Friday, August 2, 2013

Fun Fact Friday - Mile High Club

I keep forgetting it's Friday today, dear reader, which means I am also forgetting you, which I could feel bad about but have chosen not to. I know, I'm a bitch. There's really no helping it.

Fun fact: The first hot air balloonists were a duck, a sheep, and a rooster.


The year: 1783. The Montgolfier brothers had been experimenting with balloons. They had successfully launched another unmanned balloon a few months earlier, but now... now on this fine September day it was time to take a fresh, bold step toward the future of flight.

So they chucked some animals in a basket and said, "Hey, good luck, chums! We'll maybe see you in a few minutes." The flight lasted eight minutes and apparently landed safely, but I have found absolutely zero sources that assess the mental well-being of the animals.

I have also found no sources that explained why they wanted two birds and a sheep.
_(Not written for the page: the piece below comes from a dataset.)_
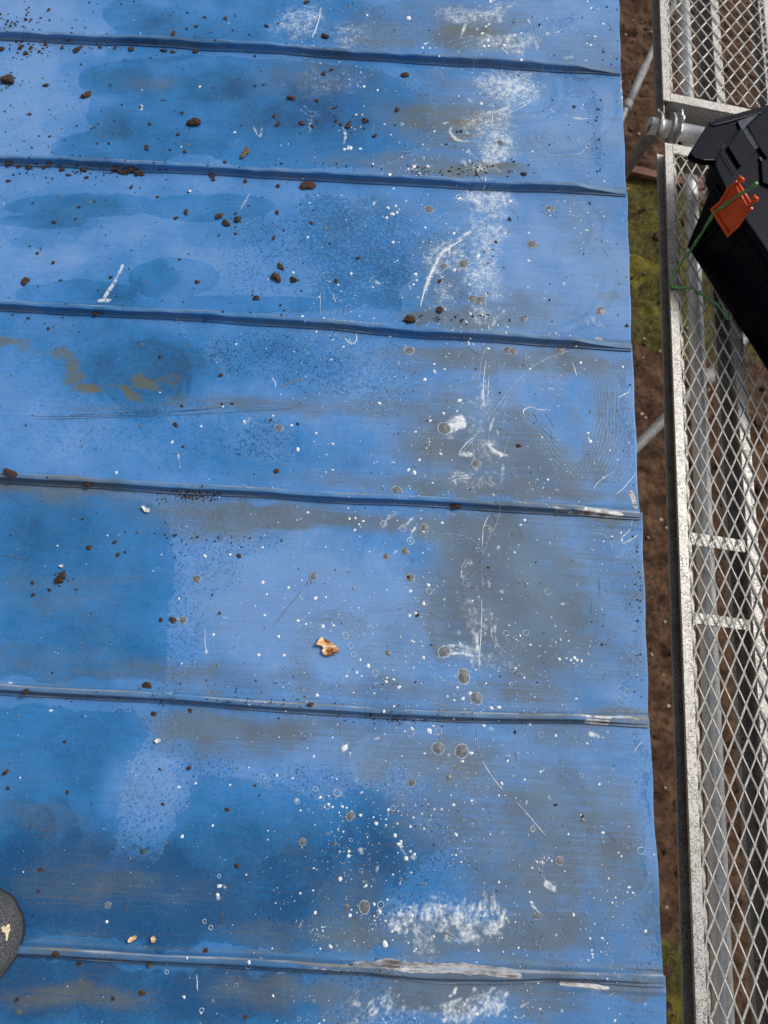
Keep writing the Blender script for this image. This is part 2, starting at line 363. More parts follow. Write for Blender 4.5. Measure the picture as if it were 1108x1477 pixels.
# tone, strip by strip from the top
for a_ in [(60,30,120,40,-.24),(250,40,130,30,.08),(470,35,80,40,.10),(620,30,90,40,.02),(800,50,110,60,-.22),
           (40,150,90,90,-.26),(260,150,150,80,.10),(430,150,90,80,.22),(520,150,90,80,.20),(640,180,80,50,-.02),(800,190,110,80,-.20),
           (150,350,200,90,-.12),(80,300,110,26,.12),(300,300,120,40,.10),(60,400,90,40,-.12),(390,390,80,50,-.10),(520,360,110,80,.20),(620,420,70,60,.10),(800,380,110,110,-.26),(880,420,40,70,-.1),
           (160,500,240,45,.20),(205,545,90,70,.36),(90,620,140,50,-.10),(300,650,180,45,.22),(420,520,70,40,.12),(530,600,90,80,-.06),(480,640,60,40,.1),(760,520,90,30,-.14),(760,600,60,60,-.12),
           (120,820,140,110,.12),(120,950,140,50,.14),(60,770,70,50,.08),(400,860,150,90,-.30),(560,900,110,80,-.20),(880,870,60,120,.12),(420,970,160,40,-.08),(620,990,120,50,-.06),
           (90,1060,120,40,.12),(90,1150,110,60,.14),(210,1140,60,70,-.36),(350,1120,70,30,-.1),(520,1085,120,40,-.16),(740,1180,140,100,-.06),(850,1280,110,110,-.04),(380,1270,260,110,.26),(120,1270,160,90,.24),(560,1200,70,60,.16),
           (140,1430,220,50,.34),(380,1430,120,40,.22),(850,1440,120,40,-.02)]: tone(*a_)
# left hand wiping scallops (rows of arcs)
for x_, y_, r_ in [(150,110,60),(125,180,55),(110,225,35),(230,60,70),(200,25,45),(95,300,70),(60,330,55),(120,420,80),(180,400,70),(330,330,60),(300,120,60),(260,215,60)]:
    blob(cT, x_, y_, r_, r_*.55, .10, 5, .12, 'add', .6)
    blob(cT, x_+22, y_+6, r_*.8, r_*.42, .06, 5, .12, 'add', .6)
for x_, y_, r_ in [(205,545,68),(205,548,54),(213,540,38),(40,1205,75),(30,1200,52),(345,1440,60),(470,1450,75)]:
    blob(cT, x_, y_, r_, r_*.9, .09, 0, .1, 'add', .4)
    pts = [(x_+r_*math.cos(t), y_+r_*.9*math.sin(t)) for t in np.linspace(-1.2, 3.4, 16)]
    stroke(cT, pts, 5, .10)
for x_, y_, rx_, ry_ in [(200,112,74,32),(205,165,68,44),(170,214,84,32),(290,150,140,82),(420,165,150,90),(500,170,110,80),(350,120,200,40),(240,20,74,46),(340,20,160,60),(210,56,50,14),(300,300,90,22),(120,296,100,20),(60,318,60,12),(110,425,80,24),(250,400,60,34),(330,440,160,14)]:
    if y_ < 240 or rx_: blob(cF, x_, y_, rx_, ry_, 1., 4, .10 if x_ < 380 else .5, 'max', .35)
film([(0,462),(330,480),(350,540),(330,560),(420,600),(440,680),(0,680)], .46, 50)
film([(-40,700),(180,716),(243,740),(250,800),(246,860),(240,905),(238,985),(-40,975)], 1., 16)
film([(-60,1010),(190,1026),(215,1046),(190,1100),(175,1180),(165,1230),(230,1240),(280,1150),(300,1110),(340,1118),(395,1135),(470,1150),(520,1136),(565,1150),(600,1180),(626,1226),(592,1258),(555,1310),(520,1345),(470,1372),(-60,1350)], 1., 22)
film([(-60,1378),(440,1405),(486,1425),(462,1500),(-60,1500)], 1., 16)
film([(400,98),(600,112),(592,170),(560,240),(400,238)], .55, 26)
film([(420,280),(560,286),(600,380),(580,452),(450,456)], .6, 30)
film([(400,0),(560,0),(560,70),(400,66)], .5, 30)
film([(455,505),(560,500),(600,560),(540,620),(460,560)], .45, 30)
film([(540,1412),(500,1500),(620,1500),(615,1440)], .5, 18)
for a_ in [(480,35,100,50,.5),(640,40,60,30,.3),(430,150,60,80,.5),(510,160,110,80,.5),(590,130,40,50,.26),(385,370,60,80,.55),(510,350,120,80,.45),(450,430,70,30,.26),
           (400,510,80,40,.5),(480,525,120,50,.5),(550,560,60,60,.26),(420,640,80,60,.2),(285,800,70,80,.6),(310,765,110,50,.55),(252,920,40,90,.5),(380,740,80,20,.22),
           (210,1070,70,60,.4),(185,1190,60,80,.6),(290,1130,80,60,.55),(420,1140,130,40,.5),(560,1150,70,50,.5),(620,1220,50,60,.5),(560,1310,60,60,.5),
           (530,1440,90,50,.6),(470,1440,30,40,.25),(370,1350,110,18,.2),(780,40,60,26,.26),(860,200,18,90,.24),(860,110,60,12,.22),(650,330,70,60,.2),(905,300,30,30,.2),
           (905,620,16,90,.24),(915,870,18,140,.26),(905,990,22,60,.24),(925,1120,18,90,.26),(930,1290,22,120,.3),(920,1430,40,50,.24),(420,1010,110,16,.2),(690,480,60,20,.15),(560,900,200,100,.10),(760,1200,160,140,.10),(800,380,120,120,.08),(300,200,140,60,.08),(200,620,200,60,.07)]: broken(*a_)
for a_ in [(780,40,70,8,.55,25),(857,190,9,80,.6,0),(840,112,50,5,.6,3),(907,600,7,100,.6,0),(918,860,8,130,.62,0),(905,985,10,50,.55,-15),(930,1110,8,90,.62,0),(934,1290,10,110,.66,0),(655,340,50,40,.4,20)]:
    blob(cF, *a_[:4], a_[4], a_[5], 1., 'max', 1.5)
# grey and brown grime
for a_ in [(620,30,90,40,.42),(690,45,40,40,.3),(520,50,60,26,.3),(640,170,80,50,.36),(600,235,120,16,.6),(690,245,50,14,.6),(440,110,70,30,.3),(200,118,50,20,.2),
           (640,380,40,60,.34),(690,440,90,40,.2),(660,460,70,14,.7),(110,480,40,20,.1),(800,330,60,40,.10),(600,300,80,16,.2),
           (430,585,150,18,.4,2),(640,520,90,20,.5),(760,520,140,16,.45),(600,600,60,60,.30),(680,620,70,70,.34),(700,670,150,40,.45),(640,700,240,14,.5),(830,600,60,60,-.12),(800,560,70,40,-.1),
           (60,705,130,14,.55),(330,740,140,20,.55),(300,765,90,16,.4),(470,750,140,16,.5),(640,760,90,20,.45),(740,850,110,110,.55),(770,920,70,60,.3),(760,880,60,60,.2),(700,780,60,40,.35),(660,880,60,60,.3),(850,960,70,30,.2),(880,760,50,24,.2),
           (110,960,160,24,.35),(60,860,90,40,.16),(330,980,160,20,.4),(560,950,50,40,.2),(500,900,60,16,.25),(640,1000,170,20,.3),(440,950,20,40,.3),
           (330,1060,110,30,.65),(280,1040,80,18,.5),(540,1090,60,60,.3),(460,1050,80,16,.35),(640,1090,80,30,.3),(620,1180,60,50,.35),(800,1160,60,40,.42),(720,1120,90,40,.25),(740,1230,90,70,.34),(880,1180,40,60,.3),(850,1280,110,70,.3),(640,1350,170,24,.62),(420,1350,120,18,.3),(120,1270,90,30,.26),(230,1280,90,20,.24),(60,1180,60,20,.3),(500,1310,50,50,.3),(780,1340,90,20,.3),
           (620,1430,80,30,.75),(680,1420,90,14,.6),(100,1440,120,16,.5,3),(400,1430,100,20,.4),(780,1440,60,30,.4),(500,1440,40,40,.5),(900,1030,50,12,.3),(900,1425,60,8,.6),(880,745,50,8,.4),(220,120,34,10,.18)]: dirt(*a_)
# long wiping lines
def lines(x0, y0, x1, y1, w, v, comb=4, bend=0):
    mx, my = (x0+x1)/2, (y0+y1)/2+bend; stroke(cD, [(x0,y0),(mx,my),(x1,y1)], w, v, 1., 'add', comb, .15, (.15,.25), .55)
for a_ in [(50,598,450,580,14,.5,3,-6),(300,580,620,608,16,.45,4,-4),(-20,700,240,716,14,.5,4),(-20,722,200,730,10,.4,3),(-20,840,260,828,12,.35,3,6),(-30,870,240,855,16,.3,4,4),(0,930,250,905,18,.2,4,4),
           (260,735,560,752,16,.5,4),(380,755,640,748,12,.4,3),(600,645,900,690,24,.35,6),(560,700,880,716,12,.5,3),(440,900,640,880,18,.28,4,-8),(290,905,430,895,14,.2,3),
           (230,1050,470,1070,18,.45,4),(0,1290,330,1310,30,.3,6),(40,1345,300,1352,10,.3,2),(0,1430,280,1440,24,.45,5),(300,1425,480,1440,20,.35,4,-14),(440,950,440,990,12,.3,3),
           (560,450,760,470,10,.5,2),(640,120,760,130,12,.3,3),(560,200,780,220,20,.25,4),(700,20,860,70,12,.2,3)]: lines(*a_)
stroke(cD, [(728,588),(770,618),(800,660),(845,705)], 26, 1.0, .7, 'add', 6, .3, (.1,.15), .8)
stroke(cD, [(775,545),(815,580),(850,640),(872,700)], 16, .5, .9, 'add', 4, .4, (.15,.15), .5)
stroke(cD, [(800,510),(855,525),(878,575),(872,640),(850,700)], 26, 1.1, .7, 'add', 7, .3, (.12,.1), .8)
stroke(cD, [(890,520),(905,590),(900,650),(880,705)], 14, .8, .8, 'add', 5, .3, (.12,.1), .8)
stroke(cD, [(800,512),(855,530),(876,580),(868,640),(848,700)], 26, .34, .8, 'add'); stroke(cY, [(800,512),(855,530),(876,580),(868,640),(848,700)], 24, .2, .8, 'max'); stroke(cY, [(728,590),(770,622),(800,662),(840,703)], 20, .26, .8, 'max'); stroke(cD, [(728,590),(770,622),(800,662),(840,703)], 22, .22, 1., 'add')
for k in range(7):
    stroke(cD, [(760+14*k,790+9*k),(840,800+18*k),(935,812+26*k)], 10, .32, .7, 'add', 3, .2, (.2,.1), .5)
for k in range(4):
    stroke(cD, [(690+12*k,800),(745+10*k,850),(770+8*k,920),(740+8*k,985)], 8, .25, .8, 'add', 2, .2)
stroke(cD, [(640,860),(620,900),(640,960)], 9, .35, .8)
stroke(cD, [(800,1100),(838,1140),(860,1210)], 18, .35, .7, 'add', 3)
for (x0,y0,x1,y1) in [(600,470,640,452),(128,700,100,690),(402,560,440,545)]: stroke(cD, [(x0,y0),(x1,y1)], 4, .7, .8, 'add')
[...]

You'd think if Laika the Space Dog can handle going into orbit by herself (and then dying by herself, alone in space) then the sheep could handle eight minutes of confused basket floating without her trusty companions, duck and cock.

Please note: This is not Laika. This dog is alive in space. And not biting my throat and killing me in my sleep. So we're all safe. It's fine. It's fine!
By which I mean to say, perhaps the balloon launchers were hungry for a dinner of sheep, rooster, and duck and just thought it might be nice if they all died together. In a balloon crash. Or perhaps they thought it would be a romantic getaway for the farmer's polygamous beasts. Or maybe the rooster was a malicious asshole that abducted his barnyard buddies in a twisted revenge plot because he was certain that the sheep had helped the duck seduce the sexiest of the hens when really the hen, the duck, and the sheep were just very close book group pals.

By which I really mean, science sometimes just doesn't answer the questions I want answered. Like was the sheep name Lucille? I just imagine it that way.